By way of example, he told me that about a month ago, over 100 militants were attempting to cross over the border from Pakistan, and the Afghan army, together with NATO forces and the coalition, killed many of them. “When the army went in to recover the bodies they saw that these people had been given guns, rocket launchers and ammunition worth thousands of dollars, but they were not even given shoes! Some of them were wearing plastics,” he said, referring to the cheap plastic sandals or flip-flops, typically worn by the poor and totally unsuitable for the snowy and mountainous terrain of the border regions. “They are using them as cannon fodder to either kill or be killed.”

While some of his countrymen believe that Pakistan has designs on certain areas of Afghanistan, Karzai does not seem to share that view. “It is in the interest of Pakistan to regard Afghanistan as a sovereign and independent neighbour, and Afghanistan should do the same for Pakistan.”

Questioned about the 200 suicide bombers the Taliban are threatening to deploy in their spring offensive, Karzai responded that they are “mostly from the Middle East and are for sure Al Qaeda followers.” As for the million-dollar question — is bin Laden in Afghanistan or Pakistan — he wearily replied that he had been asked this question too many times: “We have not found his base to provide an answer, but wherever he is, we should capture him.” However, he was clear about where he was not. “He is not in Afghanistan, by the way. I don’t know where he is, but he is not in my country, and neither is Mullah Omar.”

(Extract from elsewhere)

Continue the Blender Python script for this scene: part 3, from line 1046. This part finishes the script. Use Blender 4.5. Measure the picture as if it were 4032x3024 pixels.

Two years ago, Karzai issued a warning to the multinational force not to use air power over Afghanistan without prior permission of his government. Recently, he criticised NATO leaders over their handling of the Helmand province, where following negotiations with local tribal leaders, but without consulting the government of Afghanistan, British forces left the province in the hands of pro-Taliban forces, causing chaos and forcing many citizens to flee the area. “This is a continuing concern for us. On the one hand, the Afghan people want the fight against terror to continue effectively. We want them (the Taliban) defeated, we want them thrown out of Afghanistan, and we want to prevent them from re-entering. Collateral damage is created, both by the terrorists and those confronting them, and we would like this to be reduced. No one can bear to lose a child or a member of their family, and my strong advice to the coalition and to NATO is to make very, very sure that civilians are not caught in the crossfire.”

Recently, Karzai voiced his concern that the US and Britain were looking at the situation in Afghanistan through the prism of Pakistan. When I asked him if he had relayed this concern, he was emphatic. “Yes, I have passed that message loud and clear to everyone. You see, during the jihad years, the West perceived Afghanistan from a Pakistani perspective, and we have all suffered the consequences of that, even the western countries. Afghanistan is a historical country with thousands of years of proud history, a distinct culture and values, and a distinct population. I am happy that a lot of countries have recognised this. Looking at Afghanistan from the perspective of other countries will only cause trouble, not help us.”